● Your instructions
Without omitting anything, retype the data that follows.

● Given data
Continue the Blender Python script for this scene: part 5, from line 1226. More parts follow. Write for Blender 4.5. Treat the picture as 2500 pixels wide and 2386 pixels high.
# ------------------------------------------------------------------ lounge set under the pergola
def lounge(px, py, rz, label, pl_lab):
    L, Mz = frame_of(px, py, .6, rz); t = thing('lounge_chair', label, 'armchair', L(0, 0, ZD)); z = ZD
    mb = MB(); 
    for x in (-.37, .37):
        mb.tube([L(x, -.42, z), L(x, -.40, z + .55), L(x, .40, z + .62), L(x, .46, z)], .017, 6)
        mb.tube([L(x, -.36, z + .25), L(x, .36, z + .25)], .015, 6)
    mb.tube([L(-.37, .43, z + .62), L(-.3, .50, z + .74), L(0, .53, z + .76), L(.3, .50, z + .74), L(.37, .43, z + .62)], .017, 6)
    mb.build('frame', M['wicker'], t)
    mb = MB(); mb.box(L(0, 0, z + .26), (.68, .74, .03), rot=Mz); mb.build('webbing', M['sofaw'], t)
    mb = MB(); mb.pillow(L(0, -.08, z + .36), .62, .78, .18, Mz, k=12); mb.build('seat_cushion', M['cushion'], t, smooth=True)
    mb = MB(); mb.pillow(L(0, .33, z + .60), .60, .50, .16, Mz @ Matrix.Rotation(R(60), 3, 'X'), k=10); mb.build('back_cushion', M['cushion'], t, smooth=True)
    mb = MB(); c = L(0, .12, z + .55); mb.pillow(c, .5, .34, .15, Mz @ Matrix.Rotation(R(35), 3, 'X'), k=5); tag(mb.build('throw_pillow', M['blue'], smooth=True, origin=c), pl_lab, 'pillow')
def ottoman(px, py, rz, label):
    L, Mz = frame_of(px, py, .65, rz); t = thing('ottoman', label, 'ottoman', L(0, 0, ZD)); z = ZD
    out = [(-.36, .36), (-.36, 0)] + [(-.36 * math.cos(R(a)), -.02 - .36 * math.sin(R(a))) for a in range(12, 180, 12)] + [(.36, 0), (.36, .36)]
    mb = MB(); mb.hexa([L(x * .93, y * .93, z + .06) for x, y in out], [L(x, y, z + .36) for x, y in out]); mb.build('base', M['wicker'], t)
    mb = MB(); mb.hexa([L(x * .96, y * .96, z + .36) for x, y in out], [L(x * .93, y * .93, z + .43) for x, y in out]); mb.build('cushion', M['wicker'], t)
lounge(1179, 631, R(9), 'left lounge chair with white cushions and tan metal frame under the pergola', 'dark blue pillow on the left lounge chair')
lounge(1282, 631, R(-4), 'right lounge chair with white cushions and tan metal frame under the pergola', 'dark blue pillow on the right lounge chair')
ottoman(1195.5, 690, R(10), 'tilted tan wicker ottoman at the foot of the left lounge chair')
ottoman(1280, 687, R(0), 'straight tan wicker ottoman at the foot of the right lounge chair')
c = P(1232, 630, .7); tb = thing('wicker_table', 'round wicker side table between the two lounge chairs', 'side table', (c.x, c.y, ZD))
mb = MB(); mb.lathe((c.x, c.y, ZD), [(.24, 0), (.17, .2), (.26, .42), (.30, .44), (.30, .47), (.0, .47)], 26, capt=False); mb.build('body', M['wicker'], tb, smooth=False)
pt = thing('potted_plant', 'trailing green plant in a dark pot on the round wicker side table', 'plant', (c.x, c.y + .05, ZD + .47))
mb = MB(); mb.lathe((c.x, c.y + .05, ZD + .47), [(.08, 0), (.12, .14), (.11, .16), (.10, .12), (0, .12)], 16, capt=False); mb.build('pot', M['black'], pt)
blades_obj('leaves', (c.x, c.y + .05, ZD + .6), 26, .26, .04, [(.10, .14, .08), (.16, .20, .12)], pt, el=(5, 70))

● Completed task
Continue the Blender Python script for this scene: part 5, from line 1226. More parts follow. Write for Blender 4.5. Treat the picture as 2500 pixels wide and 2386 pixels high.
# ------------------------------------------------------------------ lounge set under the pergola
def lounge(px, py, rz, label, pl_lab):
    L, Mz = frame_of(px, py, .6, rz); t = thing('lounge_chair', label, 'armchair', L(0, 0, ZD)); z = ZD
    mb = MB(); 
    for x in (-.37, .37):
        mb.tube([L(x, -.42, z), L(x, -.40, z + .55), L(x, .40, z + .62), L(x, .46, z)], .017, 6)
        mb.tube([L(x, -.36, z + .25), L(x, .36, z + .25)], .015, 6)
    mb.tube([L(-.37, .43, z + .62), L(-.3, .50, z + .74), L(0, .53, z + .76), L(.3, .50, z + .74), L(.37, .43, z + .62)], .017, 6)
    mb.build('frame', M['wicker'], t)
    mb = MB(); mb.box(L(0, 0, z + .26), (.68, .74, .03), rot=Mz); mb.build('webbing', M['sofaw'], t)
    mb = MB(); mb.pillow(L(0, -.08, z + .36), .62, .78, .18, Mz, k=12); mb.build('seat_cushion', M['cushion'], t, smooth=True)
    mb = MB(); mb.pillow(L(0, .33, z + .60), .60, .50, .16, Mz @ Matrix.Rotation(R(60), 3, 'X'), k=10); mb.build('back_cushion', M['cushion'], t, smooth=True)
    mb = MB(); c = L(0, .12, z + .55); mb.pillow(c, .5, .34, .15, Mz @ Matrix.Rotation(R(35), 3, 'X'), k=5); tag(mb.build('throw_pillow', M['blue'], smooth=True, origin=c), pl_lab, 'pillow')
def ottoman(px, py, rz, label):
    L, Mz = frame_of(px, py, .65, rz); t = thing('ottoman', label, 'ottoman', L(0, 0, ZD)); z = ZD
    out = [(-.36, .36), (-.36, 0)] + [(-.36 * math.cos(R(a)), -.02 - .36 * math.sin(R(a))) for a in range(12, 180, 12)] + [(.36, 0), (.36, .36)]
    mb = MB(); mb.hexa([L(x * .93, y * .93, z + .06) for x, y in out], [L(x, y, z + .36) for x, y in out]); mb.build('base', M['wicker'], t)
    mb = MB(); mb.hexa([L(x * .96, y * .96, z + .36) for x, y in out], [L(x * .93, y * .93, z + .43) for x, y in out]); mb.build('cushion', M['wicker'], t)
lounge(1179, 631, R(9), 'left lounge chair with white cushions and tan metal frame under the pergola', 'dark blue pillow on the left lounge chair')
lounge(1282, 631, R(-4), 'right lounge chair with white cushions and tan metal frame under the pergola', 'dark blue pillow on the right lounge chair')
ottoman(1195.5, 690, R(10), 'tilted tan wicker ottoman at the foot of the left lounge chair')
ottoman(1280, 687, R(0), 'straight tan wicker ottoman at the foot of the right lounge chair')
c = P(1232, 630, .7); tb = thing('wicker_table', 'round wicker side table between the two lounge chairs', 'side table', (c.x, c.y, ZD))
mb = MB(); mb.lathe((c.x, c.y, ZD), [(.24, 0), (.17, .2), (.26, .42), (.30, .44), (.30, .47), (.0, .47)], 26, capt=False); mb.build('body', M['wicker'], tb, smooth=False)
pt = thing('potted_plant', 'trailing green plant in a dark pot on the round wicker side table', 'plant', (c.x, c.y + .05, ZD + .47))
mb = MB(); mb.lathe((c.x, c.y + .05, ZD + .47), [(.08, 0), (.12, .14), (.11, .16), (.10, .12), (0, .12)], 16, capt=False); mb.build('pot', M['black'], pt)
blades_obj('leaves', (c.x, c.y + .05, ZD + .6), 26, .26, .04, [(.10, .14, .08), (.16, .20, .12)], pt, el=(5, 70))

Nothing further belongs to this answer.